━━ PROVIDED DATA

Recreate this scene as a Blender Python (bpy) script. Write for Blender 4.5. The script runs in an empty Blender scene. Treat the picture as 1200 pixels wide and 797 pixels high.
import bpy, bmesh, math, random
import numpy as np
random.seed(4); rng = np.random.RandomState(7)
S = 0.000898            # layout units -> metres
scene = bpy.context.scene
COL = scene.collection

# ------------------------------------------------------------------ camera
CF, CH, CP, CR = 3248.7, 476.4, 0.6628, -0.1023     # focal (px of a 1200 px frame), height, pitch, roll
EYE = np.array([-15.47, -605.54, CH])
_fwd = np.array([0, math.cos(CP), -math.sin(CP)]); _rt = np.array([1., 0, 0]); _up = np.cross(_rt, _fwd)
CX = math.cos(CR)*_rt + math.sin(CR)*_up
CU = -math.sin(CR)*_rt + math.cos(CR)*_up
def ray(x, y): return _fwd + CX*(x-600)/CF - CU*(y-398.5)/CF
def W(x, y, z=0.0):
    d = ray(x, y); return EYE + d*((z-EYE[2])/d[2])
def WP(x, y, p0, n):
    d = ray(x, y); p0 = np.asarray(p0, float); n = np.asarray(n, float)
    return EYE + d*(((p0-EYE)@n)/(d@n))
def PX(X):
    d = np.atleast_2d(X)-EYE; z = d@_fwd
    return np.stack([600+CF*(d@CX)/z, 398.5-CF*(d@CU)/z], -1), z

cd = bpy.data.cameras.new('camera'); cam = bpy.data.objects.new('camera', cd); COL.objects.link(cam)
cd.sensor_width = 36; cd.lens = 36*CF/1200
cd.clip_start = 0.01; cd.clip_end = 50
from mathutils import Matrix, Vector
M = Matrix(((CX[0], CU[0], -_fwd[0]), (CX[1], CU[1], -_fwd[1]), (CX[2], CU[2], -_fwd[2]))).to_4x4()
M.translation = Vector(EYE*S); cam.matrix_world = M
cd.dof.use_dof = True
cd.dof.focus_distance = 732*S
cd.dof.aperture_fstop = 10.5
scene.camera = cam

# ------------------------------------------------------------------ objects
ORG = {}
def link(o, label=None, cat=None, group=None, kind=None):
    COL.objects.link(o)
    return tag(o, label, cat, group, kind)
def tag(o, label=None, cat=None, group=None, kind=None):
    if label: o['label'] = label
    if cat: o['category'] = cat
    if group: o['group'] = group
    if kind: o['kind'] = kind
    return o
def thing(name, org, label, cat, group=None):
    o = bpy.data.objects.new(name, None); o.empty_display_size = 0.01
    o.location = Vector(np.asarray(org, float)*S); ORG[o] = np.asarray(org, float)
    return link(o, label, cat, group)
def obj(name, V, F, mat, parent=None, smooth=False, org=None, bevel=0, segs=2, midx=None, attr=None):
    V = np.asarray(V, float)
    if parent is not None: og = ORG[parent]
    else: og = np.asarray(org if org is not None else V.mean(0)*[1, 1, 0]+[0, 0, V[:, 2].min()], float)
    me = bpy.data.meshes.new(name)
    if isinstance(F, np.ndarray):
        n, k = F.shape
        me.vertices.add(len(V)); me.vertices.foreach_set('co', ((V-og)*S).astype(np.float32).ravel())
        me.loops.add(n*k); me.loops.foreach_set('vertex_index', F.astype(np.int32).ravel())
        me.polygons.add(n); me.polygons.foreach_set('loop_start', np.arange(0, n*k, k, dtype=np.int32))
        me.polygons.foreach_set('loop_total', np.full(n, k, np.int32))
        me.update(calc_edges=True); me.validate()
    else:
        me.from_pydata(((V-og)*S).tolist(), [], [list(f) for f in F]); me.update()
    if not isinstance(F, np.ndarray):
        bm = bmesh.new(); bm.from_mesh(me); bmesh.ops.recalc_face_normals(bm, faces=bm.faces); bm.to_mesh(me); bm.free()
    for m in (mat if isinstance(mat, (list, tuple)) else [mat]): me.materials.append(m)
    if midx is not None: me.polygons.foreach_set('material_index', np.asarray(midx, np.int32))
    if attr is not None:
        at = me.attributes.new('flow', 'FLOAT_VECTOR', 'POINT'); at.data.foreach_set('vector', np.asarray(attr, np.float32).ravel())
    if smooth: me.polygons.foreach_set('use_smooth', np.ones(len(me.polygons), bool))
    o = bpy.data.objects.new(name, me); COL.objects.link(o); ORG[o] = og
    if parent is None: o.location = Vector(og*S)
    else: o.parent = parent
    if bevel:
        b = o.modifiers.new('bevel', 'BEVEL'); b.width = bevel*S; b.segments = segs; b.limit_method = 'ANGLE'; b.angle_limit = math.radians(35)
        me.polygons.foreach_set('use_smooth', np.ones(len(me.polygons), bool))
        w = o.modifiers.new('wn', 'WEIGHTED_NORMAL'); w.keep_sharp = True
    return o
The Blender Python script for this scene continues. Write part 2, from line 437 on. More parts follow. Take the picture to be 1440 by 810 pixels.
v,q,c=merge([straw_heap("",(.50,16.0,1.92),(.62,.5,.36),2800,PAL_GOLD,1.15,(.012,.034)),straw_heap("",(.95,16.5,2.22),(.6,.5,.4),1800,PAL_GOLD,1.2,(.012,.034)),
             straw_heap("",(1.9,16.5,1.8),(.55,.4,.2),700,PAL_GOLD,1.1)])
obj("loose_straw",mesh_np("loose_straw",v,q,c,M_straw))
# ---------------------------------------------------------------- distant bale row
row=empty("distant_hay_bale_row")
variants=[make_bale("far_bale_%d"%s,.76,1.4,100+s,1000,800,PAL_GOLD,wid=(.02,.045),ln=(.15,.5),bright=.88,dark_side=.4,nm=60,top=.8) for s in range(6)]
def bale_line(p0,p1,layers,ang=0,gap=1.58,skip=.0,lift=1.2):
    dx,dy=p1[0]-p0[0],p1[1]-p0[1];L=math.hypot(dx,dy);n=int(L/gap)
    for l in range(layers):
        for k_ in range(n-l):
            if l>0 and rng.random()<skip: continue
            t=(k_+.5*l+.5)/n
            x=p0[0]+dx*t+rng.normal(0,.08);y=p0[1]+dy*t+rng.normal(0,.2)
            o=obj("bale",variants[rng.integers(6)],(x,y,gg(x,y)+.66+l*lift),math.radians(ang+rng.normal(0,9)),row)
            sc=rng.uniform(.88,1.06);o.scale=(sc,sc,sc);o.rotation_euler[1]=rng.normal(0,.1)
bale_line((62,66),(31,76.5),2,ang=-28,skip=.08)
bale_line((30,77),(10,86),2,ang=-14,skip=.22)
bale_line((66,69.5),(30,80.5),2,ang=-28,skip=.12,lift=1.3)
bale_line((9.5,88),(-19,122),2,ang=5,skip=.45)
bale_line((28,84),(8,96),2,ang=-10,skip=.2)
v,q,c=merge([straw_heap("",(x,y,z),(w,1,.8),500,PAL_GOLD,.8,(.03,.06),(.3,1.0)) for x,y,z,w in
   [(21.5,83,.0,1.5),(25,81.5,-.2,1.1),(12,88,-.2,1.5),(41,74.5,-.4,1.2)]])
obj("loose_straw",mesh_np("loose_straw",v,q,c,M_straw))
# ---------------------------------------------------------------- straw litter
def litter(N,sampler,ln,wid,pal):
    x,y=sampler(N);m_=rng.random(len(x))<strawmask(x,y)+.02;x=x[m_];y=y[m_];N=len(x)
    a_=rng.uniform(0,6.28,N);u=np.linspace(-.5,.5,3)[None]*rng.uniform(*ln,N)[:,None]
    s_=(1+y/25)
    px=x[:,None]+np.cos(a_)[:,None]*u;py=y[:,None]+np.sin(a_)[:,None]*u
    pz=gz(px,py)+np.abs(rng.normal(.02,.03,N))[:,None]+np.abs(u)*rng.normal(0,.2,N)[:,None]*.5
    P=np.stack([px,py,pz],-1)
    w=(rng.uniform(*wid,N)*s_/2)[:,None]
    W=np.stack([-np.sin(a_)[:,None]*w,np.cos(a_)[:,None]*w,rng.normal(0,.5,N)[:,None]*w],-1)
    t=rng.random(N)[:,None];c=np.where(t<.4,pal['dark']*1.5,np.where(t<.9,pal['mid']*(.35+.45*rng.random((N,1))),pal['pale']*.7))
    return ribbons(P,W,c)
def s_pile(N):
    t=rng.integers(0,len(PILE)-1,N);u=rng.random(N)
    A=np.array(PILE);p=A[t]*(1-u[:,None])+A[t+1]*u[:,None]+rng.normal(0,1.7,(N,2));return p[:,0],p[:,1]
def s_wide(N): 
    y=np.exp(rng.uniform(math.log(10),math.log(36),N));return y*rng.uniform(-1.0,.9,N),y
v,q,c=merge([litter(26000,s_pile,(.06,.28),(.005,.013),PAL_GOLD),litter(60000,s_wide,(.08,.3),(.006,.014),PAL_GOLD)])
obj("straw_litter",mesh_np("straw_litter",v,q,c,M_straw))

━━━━

WHAT THE EXERCISE ASKS — Please copy, word for word, every line from the first line of the records through the line containing "COL = scene.collection", with both of those lines included and nothing else.

EXPECTED ANSWER —
Recreate this scene as a Blender Python (bpy) script. Write for Blender 4.5. The script runs in an empty Blender scene. Treat the picture as 1200 pixels wide and 797 pixels high.
import bpy, bmesh, math, random
import numpy as np
random.seed(4); rng = np.random.RandomState(7)
S = 0.000898            # layout units -> metres
scene = bpy.context.scene
COL = scene.collection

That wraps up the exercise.